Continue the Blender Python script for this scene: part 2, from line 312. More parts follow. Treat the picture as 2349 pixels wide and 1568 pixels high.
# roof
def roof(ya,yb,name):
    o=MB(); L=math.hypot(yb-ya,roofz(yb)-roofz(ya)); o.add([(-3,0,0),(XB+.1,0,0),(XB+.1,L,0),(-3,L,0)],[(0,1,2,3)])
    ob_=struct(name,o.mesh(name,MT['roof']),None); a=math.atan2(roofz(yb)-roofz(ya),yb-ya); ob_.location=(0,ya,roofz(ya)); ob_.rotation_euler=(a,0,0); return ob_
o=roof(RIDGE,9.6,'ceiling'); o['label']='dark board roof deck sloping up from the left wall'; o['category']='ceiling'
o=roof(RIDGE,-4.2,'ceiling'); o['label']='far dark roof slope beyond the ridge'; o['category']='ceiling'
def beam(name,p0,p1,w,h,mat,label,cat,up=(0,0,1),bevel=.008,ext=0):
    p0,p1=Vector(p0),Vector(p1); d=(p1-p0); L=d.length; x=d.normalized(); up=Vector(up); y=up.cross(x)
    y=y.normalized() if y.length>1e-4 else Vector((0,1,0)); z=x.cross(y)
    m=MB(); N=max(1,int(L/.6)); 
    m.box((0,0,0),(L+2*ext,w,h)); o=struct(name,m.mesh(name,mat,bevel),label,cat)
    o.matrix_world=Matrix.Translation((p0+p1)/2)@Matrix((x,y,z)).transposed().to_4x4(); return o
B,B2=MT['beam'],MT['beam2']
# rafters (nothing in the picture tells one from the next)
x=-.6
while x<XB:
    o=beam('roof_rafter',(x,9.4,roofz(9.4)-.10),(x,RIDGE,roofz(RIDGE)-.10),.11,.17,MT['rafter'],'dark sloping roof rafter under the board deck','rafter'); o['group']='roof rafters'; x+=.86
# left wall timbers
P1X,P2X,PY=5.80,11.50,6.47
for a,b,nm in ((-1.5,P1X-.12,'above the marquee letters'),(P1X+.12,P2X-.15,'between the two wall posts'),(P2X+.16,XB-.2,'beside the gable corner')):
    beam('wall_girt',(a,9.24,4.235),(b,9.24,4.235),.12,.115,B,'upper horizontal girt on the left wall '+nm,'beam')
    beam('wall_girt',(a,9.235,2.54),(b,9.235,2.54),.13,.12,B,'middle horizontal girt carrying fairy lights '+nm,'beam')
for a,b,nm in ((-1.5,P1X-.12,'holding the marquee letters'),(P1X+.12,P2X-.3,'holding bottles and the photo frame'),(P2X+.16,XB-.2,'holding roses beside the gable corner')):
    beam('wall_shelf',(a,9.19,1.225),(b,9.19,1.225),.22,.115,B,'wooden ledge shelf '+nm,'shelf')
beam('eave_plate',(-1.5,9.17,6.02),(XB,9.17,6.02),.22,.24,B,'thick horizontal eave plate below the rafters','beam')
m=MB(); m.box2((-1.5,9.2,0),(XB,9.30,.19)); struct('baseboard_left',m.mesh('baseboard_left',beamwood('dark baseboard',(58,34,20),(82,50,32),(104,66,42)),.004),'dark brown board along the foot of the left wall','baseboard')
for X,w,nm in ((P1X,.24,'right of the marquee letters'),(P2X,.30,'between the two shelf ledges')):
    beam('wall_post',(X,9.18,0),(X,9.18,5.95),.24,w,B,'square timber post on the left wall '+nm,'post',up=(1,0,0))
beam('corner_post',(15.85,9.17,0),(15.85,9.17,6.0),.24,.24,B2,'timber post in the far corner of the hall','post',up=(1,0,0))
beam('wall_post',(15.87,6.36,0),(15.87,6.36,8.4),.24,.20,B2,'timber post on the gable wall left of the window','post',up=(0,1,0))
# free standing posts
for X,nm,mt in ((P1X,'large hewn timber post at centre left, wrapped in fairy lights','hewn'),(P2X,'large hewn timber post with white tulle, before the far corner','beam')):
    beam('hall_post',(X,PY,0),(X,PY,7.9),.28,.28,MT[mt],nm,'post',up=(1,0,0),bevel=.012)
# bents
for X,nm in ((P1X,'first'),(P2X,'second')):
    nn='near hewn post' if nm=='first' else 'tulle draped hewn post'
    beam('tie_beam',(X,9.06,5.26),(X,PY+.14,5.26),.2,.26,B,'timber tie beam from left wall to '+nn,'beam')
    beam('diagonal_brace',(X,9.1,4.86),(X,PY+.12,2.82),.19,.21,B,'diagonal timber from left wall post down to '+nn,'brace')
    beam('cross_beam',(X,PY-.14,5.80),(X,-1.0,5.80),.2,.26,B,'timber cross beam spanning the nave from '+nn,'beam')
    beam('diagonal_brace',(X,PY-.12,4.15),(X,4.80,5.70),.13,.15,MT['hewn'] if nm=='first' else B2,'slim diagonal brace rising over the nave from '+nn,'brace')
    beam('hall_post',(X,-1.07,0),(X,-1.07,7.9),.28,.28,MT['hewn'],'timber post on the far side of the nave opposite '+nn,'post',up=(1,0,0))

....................

> _Problem statement_: What you return should be the lines from the start of the data through the line with "o=roof(RIDGE,9.6,'ceiling'); o['label']='dark board", quoted exactly and nothing more.

> _Result of this exercise_:
Continue the Blender Python script for this scene: part 2, from line 312. More parts follow. Treat the picture as 2349 pixels wide and 1568 pixels high.
# roof
def roof(ya,yb,name):
    o=MB(); L=math.hypot(yb-ya,roofz(yb)-roofz(ya)); o.add([(-3,0,0),(XB+.1,0,0),(XB+.1,L,0),(-3,L,0)],[(0,1,2,3)])
    ob_=struct(name,o.mesh(name,MT['roof']),None); a=math.atan2(roofz(yb)-roofz(ya),yb-ya); ob_.location=(0,ya,roofz(ya)); ob_.rotation_euler=(a,0,0); return ob_
o=roof(RIDGE,9.6,'ceiling'); o['label']='dark board roof deck sloping up from the left wall'; o['category']='ceiling'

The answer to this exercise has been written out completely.